Tuesday, November 15, 2016

Is the Outcome of the 2016 Election a Matter of Theology?

Post-Trump-election-victory USA: if ever good theology was needed . . . . Will the Evangelical Lutheran Church in America (ELCA) and its members bring it?


Detail from poster for the film Bal (Honey) by Semih Kaplanoğlu


I read a blog post yesterday by Lutheran seminarian and vicar Lenny Duncan: "The Road to 270 Was Through the ELCA." It's about the election of Trump, and it makes a very provocative claim:

"[T]he problem isn’t political. It isn’t sociological. It is theological." 

That feels right to me at a gut level. And it has forced me to think. "What is my theology?"

Before last week, I kind of took theology for granted. "We know what we need to know about God," I thought. "We just need to do a better job of getting organized."

But Pastor Lenny's blog post has made me go back to square one.

I'm hoping to get clear on some theology that will make as much sense this week, and next week, and beyond, as it seemed to make before November 8.

I've been turning a lot over in my mind. I'm realizing that I'm carrying around a lot of snippets of scriptural wisdom, but not all of them rise to the level of theology. And I've been taught a lot of theology, but very little of it feels totally reliable at the moment.
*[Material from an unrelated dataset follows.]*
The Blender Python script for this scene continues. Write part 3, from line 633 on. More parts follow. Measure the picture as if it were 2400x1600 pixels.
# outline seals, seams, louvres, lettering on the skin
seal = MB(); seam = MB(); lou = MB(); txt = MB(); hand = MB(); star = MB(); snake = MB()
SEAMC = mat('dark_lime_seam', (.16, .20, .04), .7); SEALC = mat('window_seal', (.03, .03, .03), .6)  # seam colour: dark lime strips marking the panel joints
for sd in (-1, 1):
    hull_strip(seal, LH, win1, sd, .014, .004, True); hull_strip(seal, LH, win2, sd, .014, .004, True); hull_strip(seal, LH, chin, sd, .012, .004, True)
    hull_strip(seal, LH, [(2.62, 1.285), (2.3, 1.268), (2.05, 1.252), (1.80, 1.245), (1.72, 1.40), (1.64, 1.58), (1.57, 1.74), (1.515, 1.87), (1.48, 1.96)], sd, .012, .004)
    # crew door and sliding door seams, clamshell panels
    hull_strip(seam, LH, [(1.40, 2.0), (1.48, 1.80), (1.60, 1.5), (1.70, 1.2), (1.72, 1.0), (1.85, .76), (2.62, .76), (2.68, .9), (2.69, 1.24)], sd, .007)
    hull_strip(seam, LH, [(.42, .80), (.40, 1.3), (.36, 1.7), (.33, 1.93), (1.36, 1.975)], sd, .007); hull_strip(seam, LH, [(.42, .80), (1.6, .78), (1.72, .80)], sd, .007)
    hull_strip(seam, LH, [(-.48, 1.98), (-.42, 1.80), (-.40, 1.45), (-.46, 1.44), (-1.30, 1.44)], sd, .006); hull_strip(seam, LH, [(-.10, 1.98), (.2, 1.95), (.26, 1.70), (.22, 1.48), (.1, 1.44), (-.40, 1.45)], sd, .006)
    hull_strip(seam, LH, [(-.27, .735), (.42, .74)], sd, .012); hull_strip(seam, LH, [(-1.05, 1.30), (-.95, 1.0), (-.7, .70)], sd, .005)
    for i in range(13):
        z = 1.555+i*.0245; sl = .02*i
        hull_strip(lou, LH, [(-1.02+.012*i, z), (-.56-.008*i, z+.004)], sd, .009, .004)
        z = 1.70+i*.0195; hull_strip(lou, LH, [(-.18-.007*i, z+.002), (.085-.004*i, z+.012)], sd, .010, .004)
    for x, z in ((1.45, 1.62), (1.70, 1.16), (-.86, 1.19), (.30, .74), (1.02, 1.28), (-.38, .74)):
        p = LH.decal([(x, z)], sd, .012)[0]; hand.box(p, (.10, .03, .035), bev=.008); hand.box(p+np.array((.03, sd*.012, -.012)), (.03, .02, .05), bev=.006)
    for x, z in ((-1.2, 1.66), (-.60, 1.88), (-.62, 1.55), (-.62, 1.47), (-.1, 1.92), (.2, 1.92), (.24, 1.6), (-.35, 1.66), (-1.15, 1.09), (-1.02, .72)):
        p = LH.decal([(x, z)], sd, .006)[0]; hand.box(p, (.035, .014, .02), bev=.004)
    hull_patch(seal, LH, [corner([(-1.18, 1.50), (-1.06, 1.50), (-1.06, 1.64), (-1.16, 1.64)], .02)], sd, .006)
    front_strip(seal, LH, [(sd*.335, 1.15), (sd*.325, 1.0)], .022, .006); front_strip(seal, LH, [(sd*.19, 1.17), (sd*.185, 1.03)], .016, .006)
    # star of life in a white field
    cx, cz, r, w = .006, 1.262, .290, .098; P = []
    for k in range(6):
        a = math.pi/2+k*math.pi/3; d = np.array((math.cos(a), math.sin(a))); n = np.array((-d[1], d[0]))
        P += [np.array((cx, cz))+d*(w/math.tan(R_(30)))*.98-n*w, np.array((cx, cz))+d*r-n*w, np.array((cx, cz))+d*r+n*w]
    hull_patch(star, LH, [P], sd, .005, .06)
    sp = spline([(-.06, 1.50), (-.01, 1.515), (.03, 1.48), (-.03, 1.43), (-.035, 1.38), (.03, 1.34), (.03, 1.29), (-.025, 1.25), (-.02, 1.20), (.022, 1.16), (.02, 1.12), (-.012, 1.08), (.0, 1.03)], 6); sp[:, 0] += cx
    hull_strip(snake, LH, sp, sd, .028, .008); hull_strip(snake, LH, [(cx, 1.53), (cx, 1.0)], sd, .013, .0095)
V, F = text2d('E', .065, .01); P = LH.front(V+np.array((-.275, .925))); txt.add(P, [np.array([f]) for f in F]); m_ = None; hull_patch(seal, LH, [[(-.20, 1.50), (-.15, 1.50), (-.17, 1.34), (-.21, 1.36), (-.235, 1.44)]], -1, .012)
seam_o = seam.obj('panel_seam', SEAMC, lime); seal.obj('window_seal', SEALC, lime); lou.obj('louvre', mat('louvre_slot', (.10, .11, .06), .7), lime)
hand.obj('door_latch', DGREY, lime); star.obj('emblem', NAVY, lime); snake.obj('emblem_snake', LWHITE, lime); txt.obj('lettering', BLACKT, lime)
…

The best I've been able to come up with as of today is this:

We've nearly perfected the practice of treating other people as objects;
what might happen if we tried treating each other as children of God?

I know, I know, that's rather tentative. It's what I can manage right now, using what little I am carrying with confidence with me every day, and using words that I hope others can understand. (Perhaps what it lacks in certainty, it makes up for in possibility.)

The good news is that I know I'm not the only person reading what Pastor Lenny writes. I've got a feeling he's gotten a lot of people to ask themselves, "What is my theology?"

I look forward to seeing what others come up with.